Goodman also notes that Europe’s current economic outlook could leave smaller states susceptible to the lure of Chinese money in terms of big infrastructure projects.

“China has historically been keen to buy up or heavily invest in European infrastructure projects, be they nuclear power stations, roads or water companies,” he said. “European nations have cooled on this lately, but it might be tempting for countries struggling economically to take some money as a quick-fix.”

Others say that Europe doesn’t want to end up in the same position it did with Russia in terms of relying on one provider so heavily for energy or other resources, especially in the event China becomes even more forceful in its own backyard and goes from systemic rival to full-blown international pariah, as seen with Putin’s Moscow.

Between these fears over security, Europe’s international ambitions and China’s global ambitions, it might seem hard to pin down exactly what either side want from their future relationship.

“I don’t think that China yet sees Europe as a lost cause. It hopes it can still turn the heads of enough European countries that it can stop America running away in the battle over new technology,” says Charles Parton, former first counsellor to the EU delegation in Beijing.

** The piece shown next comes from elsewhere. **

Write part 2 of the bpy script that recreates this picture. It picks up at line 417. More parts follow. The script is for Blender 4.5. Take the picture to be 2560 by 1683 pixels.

“They have lost on things like Huawei recently and will be desperate to remain competitive on semiconductors, AI, all the things that will matter a lot in the coming years,” he adds.

For Europe, it’s more complicated. Officials say Brussels is committed to walking the narrow path of the US remaining its closest ally while resisting Washington’s calls to completely disengage with China. It will achieve its global aims without becoming overly dependent on China, they say, while simultaneously working with China on some of the most important issues facing the world today.

It’s an ambitious approach, but one leaves much of its own future in the hands of fate. Or at the very least, in the hands of a country that has been downgraded as a partner to Europe so significantly in the past decade.